## [Exercise instructions]
Gather up the lines that contain "empty".

## [Provided data]
________________________
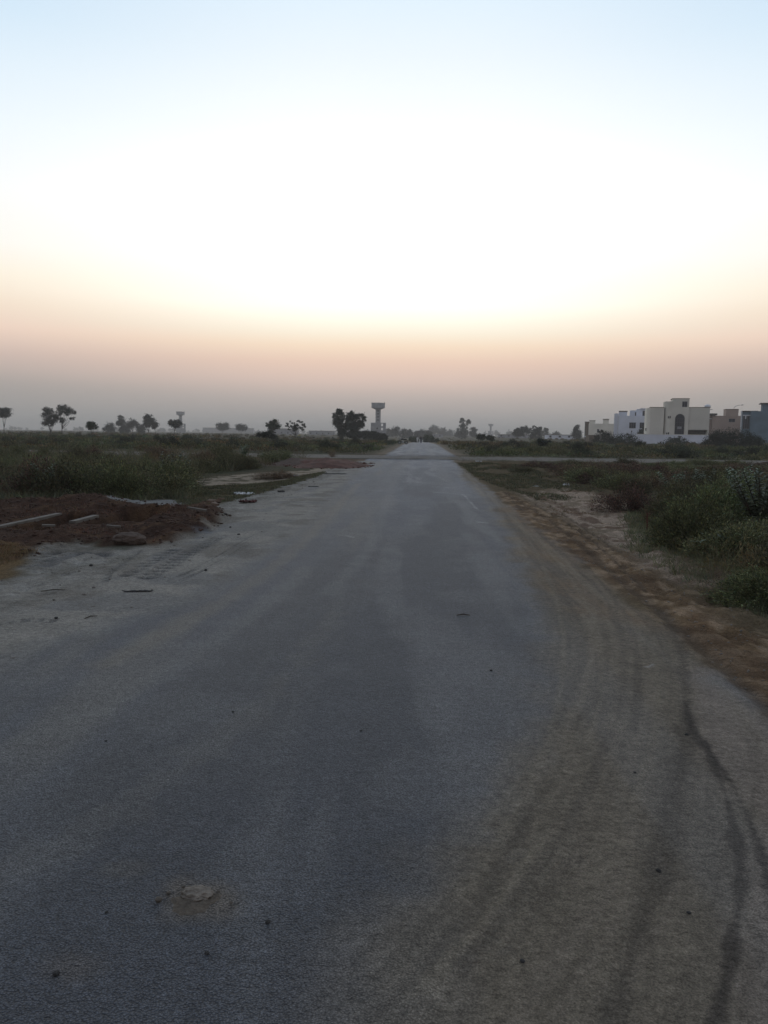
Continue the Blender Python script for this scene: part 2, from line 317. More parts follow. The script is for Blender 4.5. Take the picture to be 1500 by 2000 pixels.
def ground_mat(name):
    m, t, N, L = nt(name)
    o = N.new('ShaderNodeOutputMaterial'); b = N.new('ShaderNodeBsdfPrincipled'); L.new(b.outputs[0], o.inputs[0])
    b.inputs['Roughness'].default_value = .7
    a = N.new('ShaderNodeAttribute'); a.attribute_name = 'albedo'
    g = N.new('ShaderNodeAttribute'); g.attribute_name = 'grain'
    geo = N.new('ShaderNodeNewGeometry')
    def noise(s, d, r=.6, vec=None):
        n = N.new('ShaderNodeTexNoise'); n.inputs['Scale'].default_value = s; n.inputs['Detail'].default_value = d; n.inputs['Roughness'].default_value = r
        L.new(vec or geo.outputs['Position'], n.inputs['Vector']); return n.outputs[0]
    def rng_(v, a0, a1, b0, b1):
        n = N.new('ShaderNodeMapRange'); L.new(v, n.inputs[0])
        for i, k in enumerate((a0, a1, b0, b1)): n.inputs[i + 1].default_value = k
        return n.outputs[0]
    def mul(x, y):
        n = N.new('ShaderNodeMath'); n.operation = 'MULTIPLY'
        for i, v in enumerate((x, y)):
            if isinstance(v, (int, float)): n.inputs[i].default_value = v
            else: L.new(v, n.inputs[i])
        return n.outputs[0]
    def add(x, y):
        n = N.new('ShaderNodeMath'); n.operation = 'ADD'
        for i, v in enumerate((x, y)):
            if isinstance(v, (int, float)): n.inputs[i].default_value = v
            else: L.new(v, n.inputs[i])
        return n.outputs[0]
    med = rng_(noise(22, 5), .3, .7, .78, 1.22)
    big = rng_(noise(3.1, 5), .3, .7, .88, 1.12)
    fine = mul(rng_(noise(150, 3, .7), .3, .7, .55, 1.45), rng_(noise(55, 3, .7), .3, .7, .74, 1.26))
    vec = N.new('ShaderNodeVectorMath'); vec.operation = 'SCALE'; vec.inputs[3].default_value = 1.0; L.new(geo.outputs['Position'], vec.inputs[0])
    v = N.new('ShaderNodeTexVoronoi'); v.inputs['Scale'].default_value = 135; L.new(vec.outputs[0], v.inputs['Vector'])
    agg = rng_(v.outputs['Distance'], .1, .75, 1.45, .5)
    # rare pale chips in the asphalt
    v2 = N.new('ShaderNodeTexVoronoi'); v2.inputs['Scale'].default_value = 60; L.new(vec.outputs[0], v2.inputs['Vector'])
    chip = N.new('ShaderNodeSeparateColor'); L.new(v2.outputs['Color'], chip.inputs[0])
    chipm = mul(rng_(chip.outputs[0], .93, .97, 0, 1), rng_(v2.outputs['Distance'], .18, .3, 1, 0))
    aggm = N.new('ShaderNodeMix'); aggm.data_type = 'FLOAT'; L.new(g.outputs['Fac'], aggm.inputs[0]); aggm.inputs[2].default_value = 1; L.new(agg, aggm.inputs[3])
    tot = mul(mul(mul(med, big), fine), aggm.outputs[0])
    tot = add(tot, mul(mul(chipm, g.outputs['Fac']), .9))
    mx = N.new('ShaderNodeVectorMath'); mx.operation = 'SCALE'; L.new(a.outputs['Color'], mx.inputs[0]); L.new(tot, mx.inputs[3])
    L.new(mx.outputs[0], b.inputs['Base Color'])
    # relief
    L.new(rng_(g.outputs['Fac'], 0, 1, .96, .70), b.inputs['Roughness']); L.new(rng_(g.outputs['Fac'], 0, 1, .05, .36), b.inputs['Specular IOR Level'])
    hsoil = add(mul(noise(28, 6, .65), .03), mul(noise(7, 4), .05))
    hasp = add(mul(v.outputs['Distance'], -.008), mul(noise(42, 5), .013))
    hm = N.new('ShaderNodeMix'); hm.data_type = 'FLOAT'; L.new(g.outputs['Fac'], hm.inputs[0]); L.new(hsoil, hm.inputs[2]); L.new(hasp, hm.inputs[3])
    bp = N.new('ShaderNodeBump'); bp.inputs['Strength'].default_value = 1.0; bp.inputs['Distance'].default_value = 1.15
    L.new(hm.outputs[0], bp.inputs['Height']); L.new(bp.outputs[0], b.inputs['Normal'])
    return m

M = {}
M['ground'] = ground_mat('ground surface')
M['scrub'] = leafmat('scrub leaves', (.086, .085, .040))
M['scrub_g'] = leafmat('green scrub leaves', (.080, .090, .038))
M['scrub_b'] = leafmat('dry brown scrub', (.092, .062, .040))
M['scrub_d'] = leafmat('dark scrub leaves', (.032, .037, .022))
M['milk'] = leafmat('milkweed leaves', (.14, .18, .115), rough=.5, trans=.1)
M['tree'] = leafmat('tree leaves', (.022, .029, .02), objrand=.2)
M['tree_g'] = leafmat('fresh tree leaves', (.035, .05, .025), objrand=.15)
M['grass'] = leafmat('grass blades', (.085, .085, .045))
M['reed'] = leafmat('pale stalks', (.10, .095, .05))
M['gold'] = leafmat('dry grass blades', (.14, .095, .048))
M['bark'] = simple('bark', (.07, .055, .042), .9, .3, 6, .5)
M['twig'] = simple('twig', (.07, .045, .033), .9, .2, 20)
M['soil'] = simple('soil clods', (.060, .034, .024), .95, .25, 14, .5)
M['stone'] = simple('stone', (.17, .15, .13), .9, .2, 12, .6)
M['dark_stone'] = simple('dark stone', (.04, .037, .035), .85, .2, 30, .5)
M['concrete'] = simple('concrete', (.115, .10, .085), .85, .15, 4, .3)
M['tower'] = simple('tower concrete', (.26, .26, .27), .9, .12, .5, .1)
M['cream'] = simple('cream render', (.60, .565, .49), .9, .05, .25)
M['cream2'] = simple('pale cream render', (.70, .66, .57), .9, .05, .25)
M['white'] = simple('white render', (.62, .64, .70), .85, .04, .3)
M['bwall'] = simple('whitewashed wall', (.58, .60, .66), .85, .05, .3)
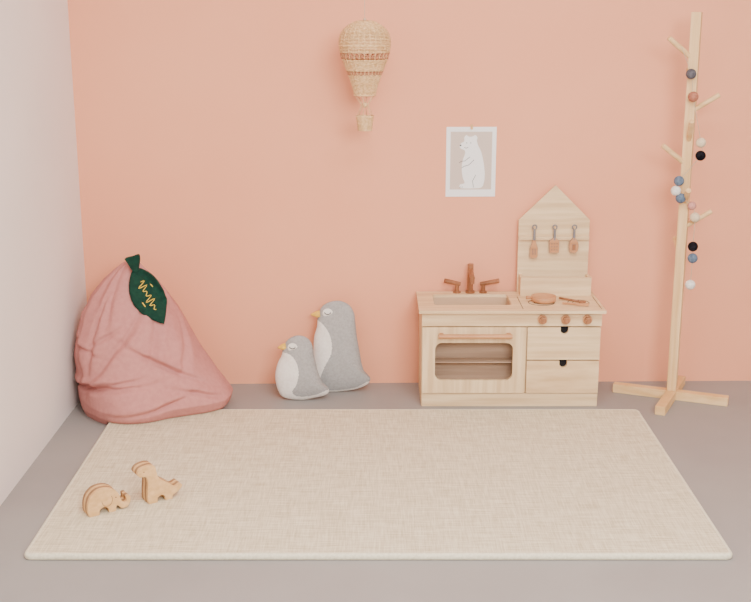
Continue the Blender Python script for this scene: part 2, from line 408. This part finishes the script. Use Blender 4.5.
# ---------------------------------------------------------------- balloon
def build_balloon():
    cx,cy=-0.038,4.15
    e=empty('rattan_hot_air_balloon',(cx,cy,1.032))
    prof=[(1.157,.037),(1.190,.045),(1.225,.057),(1.260,.071),(1.296,.0845),(1.331,.0905),(1.355,.0895),(1.378,.080),(1.396,.062),(1.408,.042),(1.415,.022)]
    smooth=catmull([Vector((r,z)) for z,r in prof],4,False)
    tab=[(p.y,p.x) for p in smooth]
    def R(z): return lerp_tab(tab,z)[0]
    g=Geo()
    bands=[(1.284,1.306),(1.228,1.240)]
    nr=28
    arc=[]; 
    for i in range(len(smooth)-1):
        a,b=smooth[i],smooth[i+1]
        for t in range(10): arc.append(a.lerp(b,t/10))
    acc=0;last=arc[0]; sel=[arc[0]]
    for p in arc[1:]:
        acc+=(p-last).length; last=p
        if acc>=0.0046: sel.append(p); acc=0
    for k,p in enumerate(sel):
        if any(a<p.y<b for a,b in bands): continue
        pts=[]
        n=nr*4
        for i in range(n):
            an=2*math.pi*i/n; rr=p.x+0.0015*math.cos(nr/2*an*1+ (math.pi if k%2 else 0))
            pts.append((cx+rr*math.cos(an),cy+rr*math.sin(an),p.y))
        g.tube(pts,0.0020,6,0,closed=True)
    for i in range(nr):
        an=2*math.pi*i/nr
        g.tube([(cx+p.x*math.cos(an),cy+p.x*math.sin(an),p.y) for p in smooth[::2]],0.0018,6,0)
    for a,b in bands:
        for i in range(nr):
            for s in (-1,1):
                pts=[]
                for t in range(5):
                    zz=a+(b-a)*t/4; an=2*math.pi*(i+s*t/4)/nr; pts.append((cx+(R(zz)+.001)*math.cos(an),cy+(R(zz)+.001)*math.sin(an),zz))
                g.tube(pts,0.0017,5,1)
    for zz,rad in ((1.157,.003),(1.331,.0028)):
        g.tube([(cx+(R(zz)+.001)*math.cos(a*math.pi/24),cy+(R(zz)+.001)*math.sin(a*math.pi/24),zz) for a in range(48)],rad,8,0,closed=True)
    g.make('envelope',[M['rattan'],M['rattan_dark']],e,smooth=True)
    g=Geo()
    for k in range(12):
        z=1.032+k*0.0042; r=0.024+0.006*(k/11)
        n=40; g.tube([(cx+(r+.001*math.cos(10*a*2*math.pi/n+(k%2)*math.pi))*math.cos(a*2*math.pi/n),cy+(r+.001*math.cos(10*a*2*math.pi/n+(k%2)*math.pi))*math.sin(a*2*math.pi/n),z) for a in range(n)],0.0021,6,0,closed=True)
    for a in range(10):
        an=a*2*math.pi/10; g.tube([(cx+.024*math.cos(an),cy+.024*math.sin(an),1.032),(cx+.030*math.cos(an),cy+.030*math.sin(an),1.082)],.0018,6)
    g.tube([(cx+.031*math.cos(a*math.pi/20),cy+.031*math.sin(a*math.pi/20),1.081) for a in range(40)],.003,8,0,closed=True)
    v=[(cx+.0235*math.cos(a*math.pi/16),cy+.0235*math.sin(a*math.pi/16),z) for z in (1.031,1.034) for a in range(32)]
    g.add(v,[tuple(range(32)),tuple(range(63,31,-1))]+[(i,(i+1)%32,32+(i+1)%32,32+i) for i in range(32)])
    g.make('basket',[M['rattan']],e,smooth=True)
    g=Geo()
    for a in range(6):
        an=a*math.pi/3+.3; g.tube([(cx+.030*math.cos(an),cy+.030*math.sin(an),1.081),(cx+.012*math.cos(an),cy+.012*math.sin(an),1.122),(cx+.037*math.cos(an),cy+.037*math.sin(an),1.157)],.0013,6)
    g.sphere((cx,cy,1.122),0.010)
    g.make('basket_strings',[M['rattan']],e,smooth=True)
    g=Geo(); g.tube([(cx,cy,1.414),(cx,cy,ZC)],0.0011,6); g.sphere((cx,cy,1.418),.006); g.make('hanging_cord',[M['cord']],e)
build_balloon()

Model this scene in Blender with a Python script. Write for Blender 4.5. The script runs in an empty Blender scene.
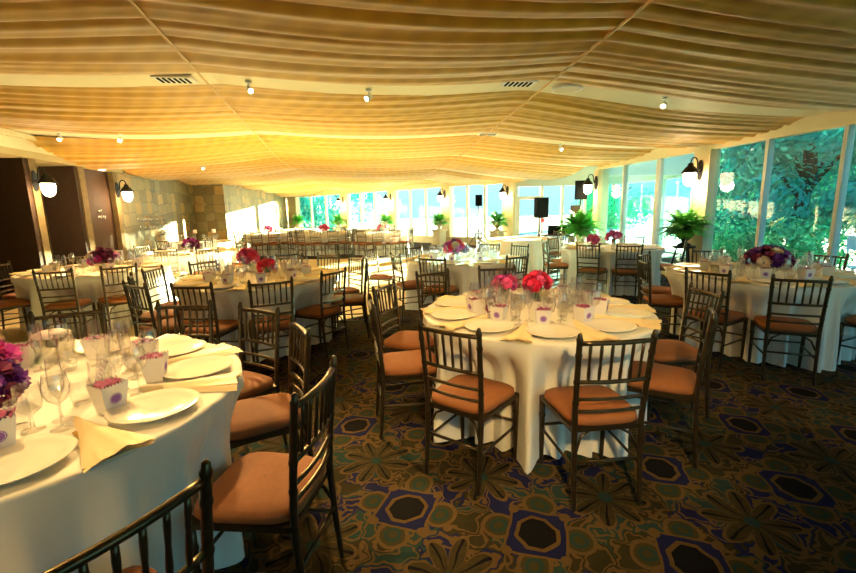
________________________
## [Written solution]
    e=empty('rattan_hot_air_balloon',(cx,cy,1.032))
Model this scene in Blender with a Python script. Write for Blender 4.5. The script runs in an empty Blender scene.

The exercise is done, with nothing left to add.